Jelbert then says that the third point is that there must be a single uncaused or infinite being. Jelbert sees a switch between cause and being, but it’s a wonder what we’re supposed to see. If anything is causing any change, it must be something that exists in some way, that is, it is. It’s a being.

Jelbert also says that Beck says that “We cannot make sense of the universe, the reality in which we live, apart from there being a real God.” Jelbert says that this is an admission that the feeling of not knowing is something Beck doesn’t like and he heals it with the idea of God. It’s a wonder how this is read. Beck just gave a statement of fact. Nothing is said about personal feelings in the matter.

Jelbert then goes on to say that this is what has been done for millennia, but this is indeed too much of a leap. The first leap is to assume an emotional case for Beck. The second is to assume that everyone thinks in modern individualistic psychological terminology.

If we want to play this game, then we could say that many people find a God distasteful who will judge them for their sins, require repentance, or disagree with their political views.
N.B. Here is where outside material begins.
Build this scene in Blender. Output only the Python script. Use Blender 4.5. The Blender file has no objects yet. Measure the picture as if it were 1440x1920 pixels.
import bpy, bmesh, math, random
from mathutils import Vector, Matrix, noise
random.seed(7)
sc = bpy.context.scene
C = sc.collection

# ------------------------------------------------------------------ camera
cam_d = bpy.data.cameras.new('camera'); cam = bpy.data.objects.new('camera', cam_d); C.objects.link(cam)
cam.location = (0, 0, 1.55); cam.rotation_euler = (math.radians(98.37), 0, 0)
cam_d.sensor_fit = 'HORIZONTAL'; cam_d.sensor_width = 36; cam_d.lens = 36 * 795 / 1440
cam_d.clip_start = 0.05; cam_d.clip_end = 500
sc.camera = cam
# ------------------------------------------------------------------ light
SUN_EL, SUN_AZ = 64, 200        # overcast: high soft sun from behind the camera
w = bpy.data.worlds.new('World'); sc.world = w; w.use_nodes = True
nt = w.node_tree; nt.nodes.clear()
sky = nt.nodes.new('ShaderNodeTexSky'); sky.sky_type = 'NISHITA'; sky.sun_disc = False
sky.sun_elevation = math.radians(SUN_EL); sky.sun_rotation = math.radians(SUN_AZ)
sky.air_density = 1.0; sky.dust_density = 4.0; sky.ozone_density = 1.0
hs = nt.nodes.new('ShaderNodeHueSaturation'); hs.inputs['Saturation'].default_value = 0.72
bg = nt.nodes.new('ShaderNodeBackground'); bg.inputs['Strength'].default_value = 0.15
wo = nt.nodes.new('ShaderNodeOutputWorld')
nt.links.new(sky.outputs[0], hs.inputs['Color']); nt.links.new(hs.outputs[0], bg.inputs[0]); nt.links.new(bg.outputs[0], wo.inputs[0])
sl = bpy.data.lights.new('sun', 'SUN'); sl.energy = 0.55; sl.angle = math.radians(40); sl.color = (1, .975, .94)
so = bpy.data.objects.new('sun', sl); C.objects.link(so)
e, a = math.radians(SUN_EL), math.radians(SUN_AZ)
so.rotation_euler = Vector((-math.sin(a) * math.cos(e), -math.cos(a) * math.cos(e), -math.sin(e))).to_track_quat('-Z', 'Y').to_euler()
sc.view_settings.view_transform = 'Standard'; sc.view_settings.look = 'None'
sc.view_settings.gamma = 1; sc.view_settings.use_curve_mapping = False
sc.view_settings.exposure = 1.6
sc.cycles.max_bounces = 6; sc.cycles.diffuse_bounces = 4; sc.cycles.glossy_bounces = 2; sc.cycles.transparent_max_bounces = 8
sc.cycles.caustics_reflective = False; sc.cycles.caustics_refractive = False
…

This causes psychological discomfort. The way to quiet this is to argue that this God doesn’t exist to give emotional solace.

Does this apply to some people? Sure. Are some people also Christians for emotional reasons? Sadly so. Does this tell us about the truth? Not at all. Instead, Jelbert has given a reason that cannot be known. Saying that you have an explanation that explains something is not necessarily addressing something emotional. It could provide emotional solace as a plus, but that does not mean that it is false.

We will later on look at another chapter.